Similarly, what sort of body it becomes will depend on the kind of people who will be nominated to it. Will they be largely former judges and bureaucrats or sharp minds chosen from different sectors? It is time we began to look at the U.S. practice of senate confirmation hearing for appointees to such bodies.

Until the new bill is passed, the Government is going ahead with the broadcasting initiatives it thinks it needs to take. The cable act was recently amended to bring in provisions that would help to arrest Doordarshan's falling viewership. The Government has also initiated dialogue with private and public broadcasters over awarding digital terrestrial spectrum for television. The longer a law takes to come, the more it will be pre-empted in crucial areas even before it comes.

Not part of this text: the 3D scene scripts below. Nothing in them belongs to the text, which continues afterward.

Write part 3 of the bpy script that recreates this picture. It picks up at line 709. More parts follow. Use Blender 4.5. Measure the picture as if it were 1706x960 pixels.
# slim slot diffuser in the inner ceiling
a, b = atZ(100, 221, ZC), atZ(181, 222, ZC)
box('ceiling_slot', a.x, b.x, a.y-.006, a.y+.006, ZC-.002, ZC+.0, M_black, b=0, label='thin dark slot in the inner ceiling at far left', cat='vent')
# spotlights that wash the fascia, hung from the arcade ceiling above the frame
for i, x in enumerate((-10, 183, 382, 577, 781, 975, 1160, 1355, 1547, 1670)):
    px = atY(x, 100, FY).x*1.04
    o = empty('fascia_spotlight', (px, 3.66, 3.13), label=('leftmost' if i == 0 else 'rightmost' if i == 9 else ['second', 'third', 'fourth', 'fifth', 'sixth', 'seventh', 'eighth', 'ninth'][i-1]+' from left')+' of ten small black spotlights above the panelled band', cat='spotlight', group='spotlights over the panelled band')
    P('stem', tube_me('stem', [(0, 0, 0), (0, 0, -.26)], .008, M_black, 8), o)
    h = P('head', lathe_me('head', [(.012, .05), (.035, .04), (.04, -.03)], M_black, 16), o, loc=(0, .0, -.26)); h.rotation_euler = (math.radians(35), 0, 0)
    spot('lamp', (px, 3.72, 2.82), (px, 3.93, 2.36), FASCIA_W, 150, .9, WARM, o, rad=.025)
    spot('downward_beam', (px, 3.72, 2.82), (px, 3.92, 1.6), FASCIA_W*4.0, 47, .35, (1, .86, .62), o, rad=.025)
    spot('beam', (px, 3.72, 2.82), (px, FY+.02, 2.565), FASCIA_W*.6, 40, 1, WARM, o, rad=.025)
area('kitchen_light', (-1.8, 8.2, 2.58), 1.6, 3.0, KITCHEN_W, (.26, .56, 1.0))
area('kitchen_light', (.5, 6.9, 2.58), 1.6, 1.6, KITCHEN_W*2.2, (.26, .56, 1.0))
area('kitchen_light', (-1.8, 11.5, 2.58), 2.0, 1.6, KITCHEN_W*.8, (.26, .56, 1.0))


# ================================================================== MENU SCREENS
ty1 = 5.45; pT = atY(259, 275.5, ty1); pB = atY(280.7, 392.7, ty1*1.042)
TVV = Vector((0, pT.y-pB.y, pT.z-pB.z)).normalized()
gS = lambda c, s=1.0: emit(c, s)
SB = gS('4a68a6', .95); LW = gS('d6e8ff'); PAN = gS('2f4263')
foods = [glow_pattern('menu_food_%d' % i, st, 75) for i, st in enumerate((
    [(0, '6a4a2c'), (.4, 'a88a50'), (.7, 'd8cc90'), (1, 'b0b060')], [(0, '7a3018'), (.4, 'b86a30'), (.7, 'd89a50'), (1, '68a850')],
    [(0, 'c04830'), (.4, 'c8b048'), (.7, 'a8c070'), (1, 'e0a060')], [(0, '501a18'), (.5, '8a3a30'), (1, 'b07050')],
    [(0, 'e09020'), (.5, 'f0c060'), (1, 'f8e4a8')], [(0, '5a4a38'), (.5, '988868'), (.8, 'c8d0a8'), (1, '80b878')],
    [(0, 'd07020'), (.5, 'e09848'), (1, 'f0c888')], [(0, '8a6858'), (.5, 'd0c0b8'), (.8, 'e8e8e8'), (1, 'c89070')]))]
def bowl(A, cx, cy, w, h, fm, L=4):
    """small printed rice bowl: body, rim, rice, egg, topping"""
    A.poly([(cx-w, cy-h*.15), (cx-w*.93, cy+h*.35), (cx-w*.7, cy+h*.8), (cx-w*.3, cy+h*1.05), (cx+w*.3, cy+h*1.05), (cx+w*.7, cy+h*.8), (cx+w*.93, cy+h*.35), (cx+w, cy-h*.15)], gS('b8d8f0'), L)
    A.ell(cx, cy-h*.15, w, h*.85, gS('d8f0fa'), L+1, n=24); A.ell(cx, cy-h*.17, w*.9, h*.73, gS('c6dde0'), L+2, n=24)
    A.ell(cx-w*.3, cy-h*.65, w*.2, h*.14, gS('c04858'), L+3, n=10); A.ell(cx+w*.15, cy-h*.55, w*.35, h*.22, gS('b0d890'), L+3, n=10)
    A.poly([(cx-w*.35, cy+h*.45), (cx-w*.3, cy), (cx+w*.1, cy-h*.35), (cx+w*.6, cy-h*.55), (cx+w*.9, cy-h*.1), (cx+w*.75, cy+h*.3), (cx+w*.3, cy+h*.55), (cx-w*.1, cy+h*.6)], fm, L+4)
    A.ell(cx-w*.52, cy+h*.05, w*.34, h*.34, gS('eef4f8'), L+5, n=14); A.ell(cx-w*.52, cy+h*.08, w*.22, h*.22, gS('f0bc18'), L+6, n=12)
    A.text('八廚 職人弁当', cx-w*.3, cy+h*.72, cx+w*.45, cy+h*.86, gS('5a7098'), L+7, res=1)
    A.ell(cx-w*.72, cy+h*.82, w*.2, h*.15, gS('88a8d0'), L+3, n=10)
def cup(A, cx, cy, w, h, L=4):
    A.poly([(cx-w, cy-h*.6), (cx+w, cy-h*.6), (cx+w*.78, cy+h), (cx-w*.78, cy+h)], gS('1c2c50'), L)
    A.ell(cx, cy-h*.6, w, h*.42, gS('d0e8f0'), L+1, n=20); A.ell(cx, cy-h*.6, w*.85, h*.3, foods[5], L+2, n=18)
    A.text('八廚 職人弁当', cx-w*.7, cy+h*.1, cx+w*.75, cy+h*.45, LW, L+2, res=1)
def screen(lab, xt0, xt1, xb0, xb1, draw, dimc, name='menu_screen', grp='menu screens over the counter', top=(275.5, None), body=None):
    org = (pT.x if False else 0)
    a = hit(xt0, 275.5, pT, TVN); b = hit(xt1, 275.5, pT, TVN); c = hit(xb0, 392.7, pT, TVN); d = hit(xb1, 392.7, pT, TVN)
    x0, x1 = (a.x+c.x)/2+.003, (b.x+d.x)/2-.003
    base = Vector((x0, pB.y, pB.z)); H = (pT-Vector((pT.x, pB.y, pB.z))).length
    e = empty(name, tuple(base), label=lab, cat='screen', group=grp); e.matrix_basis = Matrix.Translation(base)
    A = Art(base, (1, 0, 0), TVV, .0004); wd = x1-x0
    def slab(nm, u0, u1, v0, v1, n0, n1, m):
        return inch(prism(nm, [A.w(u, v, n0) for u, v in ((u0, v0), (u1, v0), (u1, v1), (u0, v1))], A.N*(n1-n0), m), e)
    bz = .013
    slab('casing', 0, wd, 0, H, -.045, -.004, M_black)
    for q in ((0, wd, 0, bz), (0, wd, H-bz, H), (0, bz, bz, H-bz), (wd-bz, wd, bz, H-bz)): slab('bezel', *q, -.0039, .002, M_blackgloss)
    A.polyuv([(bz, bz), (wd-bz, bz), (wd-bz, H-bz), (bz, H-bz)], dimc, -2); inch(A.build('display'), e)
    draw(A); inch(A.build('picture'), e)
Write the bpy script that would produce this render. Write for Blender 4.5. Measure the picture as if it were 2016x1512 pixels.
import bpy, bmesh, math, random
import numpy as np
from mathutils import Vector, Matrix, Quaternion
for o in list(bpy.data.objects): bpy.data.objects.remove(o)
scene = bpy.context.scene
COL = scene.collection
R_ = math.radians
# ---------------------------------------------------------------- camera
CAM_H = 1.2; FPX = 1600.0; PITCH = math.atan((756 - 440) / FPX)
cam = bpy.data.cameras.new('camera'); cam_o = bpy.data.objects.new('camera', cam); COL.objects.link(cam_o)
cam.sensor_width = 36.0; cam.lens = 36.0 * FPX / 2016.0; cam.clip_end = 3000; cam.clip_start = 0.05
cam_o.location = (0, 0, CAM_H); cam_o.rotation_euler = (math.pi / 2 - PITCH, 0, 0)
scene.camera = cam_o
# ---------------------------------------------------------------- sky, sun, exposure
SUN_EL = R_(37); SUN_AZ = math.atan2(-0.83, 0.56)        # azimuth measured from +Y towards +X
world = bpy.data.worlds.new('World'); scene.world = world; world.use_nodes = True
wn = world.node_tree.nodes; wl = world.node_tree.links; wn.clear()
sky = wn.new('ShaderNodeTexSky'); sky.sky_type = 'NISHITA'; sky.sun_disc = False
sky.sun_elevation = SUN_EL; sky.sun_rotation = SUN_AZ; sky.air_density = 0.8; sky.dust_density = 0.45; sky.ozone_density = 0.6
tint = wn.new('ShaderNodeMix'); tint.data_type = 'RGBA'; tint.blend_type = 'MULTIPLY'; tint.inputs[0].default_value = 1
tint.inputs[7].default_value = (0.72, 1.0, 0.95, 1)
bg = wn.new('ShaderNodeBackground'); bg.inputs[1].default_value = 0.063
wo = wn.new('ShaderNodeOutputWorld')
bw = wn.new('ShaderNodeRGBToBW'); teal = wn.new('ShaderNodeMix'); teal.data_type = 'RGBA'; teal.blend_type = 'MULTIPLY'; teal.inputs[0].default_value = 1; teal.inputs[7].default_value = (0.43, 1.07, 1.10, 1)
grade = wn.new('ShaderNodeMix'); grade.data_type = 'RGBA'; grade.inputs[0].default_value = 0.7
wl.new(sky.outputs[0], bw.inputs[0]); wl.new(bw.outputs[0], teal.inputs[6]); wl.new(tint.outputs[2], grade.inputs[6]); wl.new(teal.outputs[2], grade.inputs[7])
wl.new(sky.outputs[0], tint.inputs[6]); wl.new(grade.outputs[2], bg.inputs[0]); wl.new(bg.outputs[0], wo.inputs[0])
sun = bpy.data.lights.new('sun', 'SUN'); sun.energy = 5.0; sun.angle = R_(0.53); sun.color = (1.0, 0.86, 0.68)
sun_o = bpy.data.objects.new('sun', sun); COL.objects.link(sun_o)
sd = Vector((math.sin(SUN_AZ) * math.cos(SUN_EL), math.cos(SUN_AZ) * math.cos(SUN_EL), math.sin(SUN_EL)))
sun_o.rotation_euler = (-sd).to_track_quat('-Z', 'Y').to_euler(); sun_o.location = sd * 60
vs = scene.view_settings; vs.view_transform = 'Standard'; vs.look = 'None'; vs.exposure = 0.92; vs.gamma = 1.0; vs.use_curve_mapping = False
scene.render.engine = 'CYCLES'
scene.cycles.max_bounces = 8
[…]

Copycat: Last week "Ghar Wali Upar Wali" on Star Plus had the amazing gall to copy an entire scene from the movie "Home Alone Part 1". Its version had exactly the same tricks played on the crooks by the boy who is "home alone" except that the acting was bad. From slipping on marbles on the floor to having cans of paint knock them over, to an obviously fake scorpion on the stairs instead of the Tarantula spider in the original. The crooks too were similar to Harry and Marv: one short and squat, and the other tall and thin.

HBO: Will air a new film at 9.30 p.m. every Saturday starting from September. "The River Wild" this coming week, and "Godzilla" on September 9. No repeats in this slot.